We repurchased $2.3 billion of stock during the quarter or 99 million shares at an average price of $23.33 per share. The remaining authorized repurchase amount under the stock repurchase program was approximately $7 billion at the end of the quarter.
We also delivered on our hiring projections with an incremental increase of approximately 2,000 additions to the Cisco team in Q4 FY '10, not including acquisitions. This follows on our last quarter's new hires, again, not including acquisitions, of over 1,000 people in Q3 fiscal year '10. It is our intent to continue to hire in proportion to our global business assuming support from government decisions on private job creation in the U.S. This quarter we added over 70% of the additions in the U.S. and over 600 of those in California.
In summary, from a financial perspective, we exit Q4 FY '10 in a tremendous position of strength from a financial, execution, innovation and a growth strategy perspective.
The second area I would like to now cover is a higher level of geographic overview, which is the primarily way we run our business and one which we felt would be a key area of interest given some of the uncertainties from a global perspective. The discussion for this section would be on product orders in terms of year-over-year growth. From a global perspective, Q4 product orders grew 23% from a year-over-year perspective.
Now on to the individual geographies. In Q4 FY '10, our four largest theaters had extremely good balanced order growth between 20% and 35% from a year-over-year perspective. Emerging markets led the way with 35% growth year-over-year. Europe was second with very solid growth in the mid 20s year-over-year, while Asia Pacific and the U.S. and Canada theaters came in with growth of approximately 20% year-over-year. Japan, which accounts for only 3.5% of our product orders, were flat in Q4 from a year-over-year perspective.
The key takeaway from a country perspective was once again the balance across our top 15 countries. In Q4, 13 of the top 15 countries orders grew in double digits year-over-year. Two of our top 15 countries, India and Switzerland grew over 50% in Q4 from a year-over-year perspective. Three countries grew in the 40s, including Canada, Brazil and Mexico. Three others, including Australia, France and Russia, grew approximately 30% or better, while China, the U.S., U.K. and the Netherlands grew approximately 20% or better. Italy and Germany grew in high single digits year-over-year.

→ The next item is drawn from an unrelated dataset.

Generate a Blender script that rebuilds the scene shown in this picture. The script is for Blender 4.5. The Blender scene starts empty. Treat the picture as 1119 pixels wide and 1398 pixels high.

Now on to the customer segments. Again, in Q4, total product orders grew about 23% year-over-year. The balance across our customer segments from an order perspective was very solid, ranging from growth in the high teens in service providers to high 20s in the commercial marketplace. The public sector and enterprise segments grew approximately 23% to 25% year-over-year, while the consumer was flat year-over-year. Across our four major theaters, balance was fairly similar by customer segment.
Moving on to products, which we traditionally discuss in terms of revenue, our advanced technologies grew in Q4 year-over-year at approximately 27%. Switching also grew at 27%, and routing, after a very strong Q3, grew at 15% year-over-year. Of particular interest within key product families, the CRS product family grew revenue approximately 20% year-over-year and is now at an annualized run rate of approximately $1.2 billion. The ASR family grew 150% year-over-year and it's now an annualized run rate of approximately $1 billion. The Nexus family with an annualized run rate of over $2 billion grew approximately 325% year-over-year. The UCS product family continue with an awesome performance with the number of new customers growing approximately 90% from Q3 to Q4 to now over 1,700 total customers.